Late last month Catch22’s National Care Advisory Service held workshops in Sheffield and London to address the Staying Put reforms, which allow care leavers to remain with their foster carers after turning 18, until 21-years-old. Over 100 delegates from 52 out of 70 local authority members of the National Leaving Care Benchmarking Forum (NLCBF) came together over two days, with an additional 15 non-member local authorities also in attendance.

The event examined the challenges and difficulties that workers face when developing Staying Put policies and identified possible solutions that can be used to ensure a successful arrangement is created. Delegates were given an overview of Staying Put, focusing on:

  • information provision for carers and young people
  • effective planning and development of Living Together agreements
  • on-going support and monitoring of carers and young people.

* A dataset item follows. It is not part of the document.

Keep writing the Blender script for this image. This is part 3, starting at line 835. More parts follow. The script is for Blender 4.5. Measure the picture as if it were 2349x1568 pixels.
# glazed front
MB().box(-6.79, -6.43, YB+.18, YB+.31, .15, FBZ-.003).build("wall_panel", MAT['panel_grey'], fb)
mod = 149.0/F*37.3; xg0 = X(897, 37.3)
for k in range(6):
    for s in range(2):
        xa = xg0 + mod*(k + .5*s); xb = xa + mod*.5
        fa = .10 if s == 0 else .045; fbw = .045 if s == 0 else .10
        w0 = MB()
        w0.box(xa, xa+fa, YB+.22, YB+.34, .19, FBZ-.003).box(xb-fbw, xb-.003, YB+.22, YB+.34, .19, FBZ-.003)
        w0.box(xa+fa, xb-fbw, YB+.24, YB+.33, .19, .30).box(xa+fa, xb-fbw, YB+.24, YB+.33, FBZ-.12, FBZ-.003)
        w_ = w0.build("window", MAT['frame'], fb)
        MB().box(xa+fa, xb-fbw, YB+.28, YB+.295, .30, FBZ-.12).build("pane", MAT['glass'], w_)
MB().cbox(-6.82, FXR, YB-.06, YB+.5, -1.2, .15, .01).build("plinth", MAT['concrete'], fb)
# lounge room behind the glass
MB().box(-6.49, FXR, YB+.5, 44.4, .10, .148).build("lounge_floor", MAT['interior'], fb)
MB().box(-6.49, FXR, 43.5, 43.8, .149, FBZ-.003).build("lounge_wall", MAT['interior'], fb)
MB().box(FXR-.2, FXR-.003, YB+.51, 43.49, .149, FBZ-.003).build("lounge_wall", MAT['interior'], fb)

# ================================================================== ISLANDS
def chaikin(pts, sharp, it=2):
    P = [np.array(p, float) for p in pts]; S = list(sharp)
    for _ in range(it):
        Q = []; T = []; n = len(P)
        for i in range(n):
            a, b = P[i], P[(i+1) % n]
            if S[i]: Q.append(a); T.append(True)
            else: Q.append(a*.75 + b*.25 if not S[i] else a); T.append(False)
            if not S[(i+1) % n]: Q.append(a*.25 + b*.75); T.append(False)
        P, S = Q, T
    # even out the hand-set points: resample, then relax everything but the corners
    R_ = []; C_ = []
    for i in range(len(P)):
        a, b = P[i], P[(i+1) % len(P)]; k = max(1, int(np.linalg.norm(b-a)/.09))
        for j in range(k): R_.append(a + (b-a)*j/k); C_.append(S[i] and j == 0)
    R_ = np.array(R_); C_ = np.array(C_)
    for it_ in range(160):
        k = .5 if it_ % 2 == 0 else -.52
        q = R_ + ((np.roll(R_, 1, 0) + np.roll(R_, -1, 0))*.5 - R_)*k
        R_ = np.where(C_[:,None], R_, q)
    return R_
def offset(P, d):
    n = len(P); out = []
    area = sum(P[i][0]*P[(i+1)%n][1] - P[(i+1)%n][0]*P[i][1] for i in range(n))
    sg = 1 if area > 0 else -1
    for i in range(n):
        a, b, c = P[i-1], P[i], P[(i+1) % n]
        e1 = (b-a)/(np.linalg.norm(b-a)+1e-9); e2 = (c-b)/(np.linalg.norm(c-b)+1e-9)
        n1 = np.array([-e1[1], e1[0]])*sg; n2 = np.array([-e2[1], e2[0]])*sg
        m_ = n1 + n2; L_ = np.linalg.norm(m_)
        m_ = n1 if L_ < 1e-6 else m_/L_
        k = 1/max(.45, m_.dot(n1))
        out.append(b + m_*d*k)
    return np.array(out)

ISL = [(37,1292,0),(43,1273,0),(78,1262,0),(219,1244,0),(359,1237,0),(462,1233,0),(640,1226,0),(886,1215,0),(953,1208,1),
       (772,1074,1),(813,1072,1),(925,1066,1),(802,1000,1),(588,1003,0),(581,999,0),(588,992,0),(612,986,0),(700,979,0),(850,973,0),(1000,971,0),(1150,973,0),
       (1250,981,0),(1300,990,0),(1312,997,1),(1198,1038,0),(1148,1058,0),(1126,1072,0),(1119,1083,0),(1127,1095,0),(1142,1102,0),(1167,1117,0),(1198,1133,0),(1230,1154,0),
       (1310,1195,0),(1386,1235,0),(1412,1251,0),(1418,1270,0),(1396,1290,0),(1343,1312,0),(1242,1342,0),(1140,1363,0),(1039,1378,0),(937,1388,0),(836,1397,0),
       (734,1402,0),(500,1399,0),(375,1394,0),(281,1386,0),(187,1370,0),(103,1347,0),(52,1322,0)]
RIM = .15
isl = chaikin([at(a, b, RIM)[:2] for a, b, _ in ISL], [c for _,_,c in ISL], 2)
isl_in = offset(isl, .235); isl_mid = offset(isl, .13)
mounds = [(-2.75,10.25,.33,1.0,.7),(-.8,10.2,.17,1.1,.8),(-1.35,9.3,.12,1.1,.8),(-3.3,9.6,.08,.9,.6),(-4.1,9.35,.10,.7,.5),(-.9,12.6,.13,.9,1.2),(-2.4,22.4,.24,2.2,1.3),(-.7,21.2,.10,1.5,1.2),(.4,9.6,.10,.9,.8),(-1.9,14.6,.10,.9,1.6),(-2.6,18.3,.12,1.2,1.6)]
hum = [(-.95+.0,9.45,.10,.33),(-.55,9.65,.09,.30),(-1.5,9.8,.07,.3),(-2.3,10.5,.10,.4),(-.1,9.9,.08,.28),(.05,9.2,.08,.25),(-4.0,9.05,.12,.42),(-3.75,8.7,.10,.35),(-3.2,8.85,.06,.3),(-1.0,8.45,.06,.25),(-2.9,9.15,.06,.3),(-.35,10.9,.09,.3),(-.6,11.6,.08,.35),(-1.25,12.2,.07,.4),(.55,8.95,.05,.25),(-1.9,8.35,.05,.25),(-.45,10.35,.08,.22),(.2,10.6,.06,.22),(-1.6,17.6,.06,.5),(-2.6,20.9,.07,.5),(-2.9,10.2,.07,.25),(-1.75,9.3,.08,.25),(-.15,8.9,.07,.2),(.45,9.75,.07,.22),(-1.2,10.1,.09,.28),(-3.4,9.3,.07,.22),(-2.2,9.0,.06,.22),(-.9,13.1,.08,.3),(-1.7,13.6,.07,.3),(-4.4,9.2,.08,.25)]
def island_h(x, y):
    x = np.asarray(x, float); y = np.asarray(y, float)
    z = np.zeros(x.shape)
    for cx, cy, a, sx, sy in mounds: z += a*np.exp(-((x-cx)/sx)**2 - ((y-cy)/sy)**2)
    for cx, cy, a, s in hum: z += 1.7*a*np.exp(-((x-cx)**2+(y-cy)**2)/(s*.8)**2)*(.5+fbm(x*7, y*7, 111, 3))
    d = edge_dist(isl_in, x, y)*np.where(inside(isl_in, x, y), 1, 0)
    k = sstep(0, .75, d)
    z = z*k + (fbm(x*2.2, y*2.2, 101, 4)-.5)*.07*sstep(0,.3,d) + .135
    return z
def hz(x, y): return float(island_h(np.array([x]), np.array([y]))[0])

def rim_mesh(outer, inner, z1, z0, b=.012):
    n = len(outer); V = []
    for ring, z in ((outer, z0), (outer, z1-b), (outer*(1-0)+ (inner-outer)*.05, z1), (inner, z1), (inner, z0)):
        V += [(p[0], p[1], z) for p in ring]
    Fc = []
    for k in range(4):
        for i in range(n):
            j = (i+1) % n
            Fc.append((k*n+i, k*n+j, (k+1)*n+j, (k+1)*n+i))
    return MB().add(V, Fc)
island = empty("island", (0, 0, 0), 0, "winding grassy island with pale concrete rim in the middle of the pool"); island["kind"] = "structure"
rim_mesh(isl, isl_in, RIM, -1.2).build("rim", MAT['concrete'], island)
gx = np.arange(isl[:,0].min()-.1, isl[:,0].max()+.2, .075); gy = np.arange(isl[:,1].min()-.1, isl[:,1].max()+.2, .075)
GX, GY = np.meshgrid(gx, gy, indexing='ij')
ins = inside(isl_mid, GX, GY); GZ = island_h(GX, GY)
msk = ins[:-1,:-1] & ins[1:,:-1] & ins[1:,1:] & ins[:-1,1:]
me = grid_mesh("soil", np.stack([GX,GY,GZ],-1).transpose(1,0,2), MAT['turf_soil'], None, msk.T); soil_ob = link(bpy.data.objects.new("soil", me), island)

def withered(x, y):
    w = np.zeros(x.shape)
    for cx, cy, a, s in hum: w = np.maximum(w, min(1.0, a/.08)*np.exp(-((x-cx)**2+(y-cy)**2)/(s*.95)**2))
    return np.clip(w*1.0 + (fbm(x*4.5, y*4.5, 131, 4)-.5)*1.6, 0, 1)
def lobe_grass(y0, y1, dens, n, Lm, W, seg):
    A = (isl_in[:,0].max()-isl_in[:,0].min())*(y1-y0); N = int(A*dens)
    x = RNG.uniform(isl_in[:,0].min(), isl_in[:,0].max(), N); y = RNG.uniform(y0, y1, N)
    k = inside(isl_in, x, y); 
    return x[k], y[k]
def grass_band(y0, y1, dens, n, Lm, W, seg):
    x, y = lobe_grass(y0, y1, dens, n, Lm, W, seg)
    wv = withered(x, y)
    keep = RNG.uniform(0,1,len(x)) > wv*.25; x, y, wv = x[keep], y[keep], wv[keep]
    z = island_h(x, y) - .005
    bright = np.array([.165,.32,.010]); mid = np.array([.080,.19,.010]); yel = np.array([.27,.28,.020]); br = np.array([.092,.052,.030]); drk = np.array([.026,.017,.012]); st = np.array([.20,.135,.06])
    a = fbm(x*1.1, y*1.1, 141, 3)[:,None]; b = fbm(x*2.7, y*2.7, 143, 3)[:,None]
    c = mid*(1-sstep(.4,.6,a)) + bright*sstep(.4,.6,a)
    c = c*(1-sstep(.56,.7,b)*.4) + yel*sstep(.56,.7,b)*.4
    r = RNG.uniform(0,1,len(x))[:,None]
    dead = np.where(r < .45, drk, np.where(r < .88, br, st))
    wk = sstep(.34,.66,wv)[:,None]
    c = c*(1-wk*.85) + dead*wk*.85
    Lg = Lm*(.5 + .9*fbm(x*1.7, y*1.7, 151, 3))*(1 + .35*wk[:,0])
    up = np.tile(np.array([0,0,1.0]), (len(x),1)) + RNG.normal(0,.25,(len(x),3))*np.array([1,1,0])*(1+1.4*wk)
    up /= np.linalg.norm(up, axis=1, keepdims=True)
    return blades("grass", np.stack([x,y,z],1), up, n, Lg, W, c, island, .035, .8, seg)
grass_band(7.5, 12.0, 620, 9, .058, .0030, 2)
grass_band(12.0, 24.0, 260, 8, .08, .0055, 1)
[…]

John Short, Consultant for Leaving Care Training and Consultancy also addressed the financial framework of Staying Put and the implications for tax and benefit arrangements. Other sessions provided input from practitioners working with Staying Put arrangements, and young people who discussed the resources they have developed to help with the implementation of Staying Put. Attendees at the London event were also able to quiz the Department for Education’s Policy Officer, Paul Denis on the initiative and its funding.

Staying Put promotes a three-way relationship between the local authority, the young person and the foster carer

Staying Put reforms promote a three-way relationship: the local authority is there to support the young person and the foster carer(s) to cotinue their existing relationship. Although Staying Put presents a number of challenges for implementation it was clear from the event that the reforms will bring about better outcomes and positive benefits for young people, and that delegates were in favour of the statutory implementation guidance for local authorities.

The event also highlighted that Staying Put also needs to be considered beyond Leaving Care services and across Looked After Children, Fostering, Independent Reviewing Officers and Commissioning teams as well.

NCAS will support National Leaving Care Benchmarking Forum members further by developing a policy on Staying Put, which will pose the questions that each local authority will need to consider as they look to implement this new duty.